In the focus groups, five themes emerged, highlighting the challenges that teachers of color face in the workforce and the reasons many of them fall out of teaching: (1) experiencing an antagonistic school culture; (2) feeling undervalued; (3) being deprived of agency and autonomy; (4) navigating unfavorable working conditions; and (5) bearing the high cost of being a teacher of color.

Teachers expressed that their fellow educators, school leaders, and other staff often perpetuate unfavorable school cultures and climates where teachers of color do not feel welcomed, much less included. For example, one teacher in the study said, “In my experience, there is some implicit bias when it comes to contributing to ideas. I share ideas, and they get shut down, but my White peers share the same idea, and it is celebrated and implemented. It discourages me.” Furthermore, instead of being uplifted through opportunities for leadership and advancement, teachers of color find themselves being shut out. Throughout, researchers heard from teachers that their identity as people of color comes with added responsibilities.

From the case studies, researchers also identified five actions that schools and districts employ to be intentional about teacher recruitment and retention:

  1. Create culturally affirming school environments;
  2. Affirm teachers’ humanity and racial identity;
  3. Support, empower, and invest in teachers;
  4. Build a schoolwide “family”; and
  5. Adopt a district priority related to retaining teachers of color.
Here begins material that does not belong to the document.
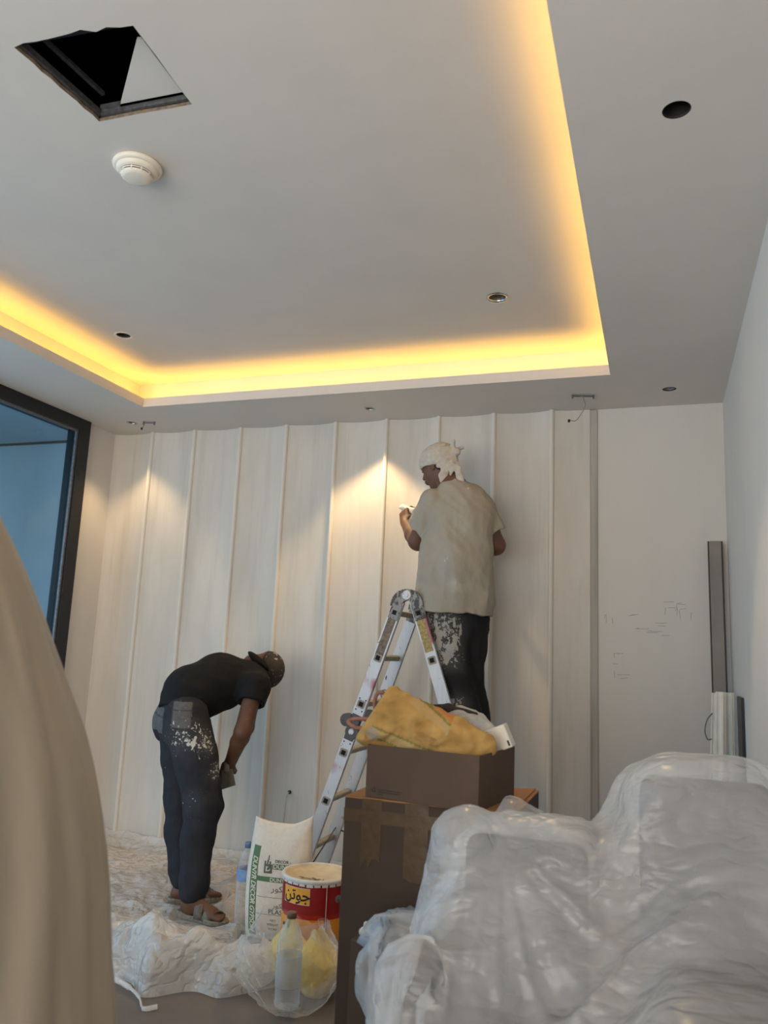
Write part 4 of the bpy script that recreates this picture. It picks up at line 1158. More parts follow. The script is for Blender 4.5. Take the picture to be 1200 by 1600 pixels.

Meanwhile, school leaders in the case studies spoke about the importance of ensuring that their vision for each of their schools aligns with teachers’ personal values and beliefs. One principal said, “Positive racial identity has to be an important part of how we approach the work.” The case studies also highlighted the importance of creating a space where principals feel comfortable engaging all staff, regardless of race, in discussions about how racism, systemic oppression, and implicit bias can show up in district, school, and classroom practices and language choices.

Leveraging both sets of data, Ed Trust and Teach Plus collectively propose four recommendations for state, district, and school leaders to disrupt the culture of turnover for teachers of color, including

  1. Value teachers of color by providing loan forgiveness, service scholarships, loan repayment incentives, and relocation incentives for teachers coming into the field;
  2. Collect and disaggregate data (by race/ethnicity) on teacher recruitment, hiring, and retention;
  3. Invest in the recruitment, preparation, and development of strong, diverse leaders committed to positive working conditions for a diverse workforce; and
  4. Empower teachers of color by ensuring curricula, as well as learning and work environments, are inclusive and respectful of all racial and ethnic groups.

Davis Dixo, and Ashley Griffin, along with Mark Teoh, are authors of the report.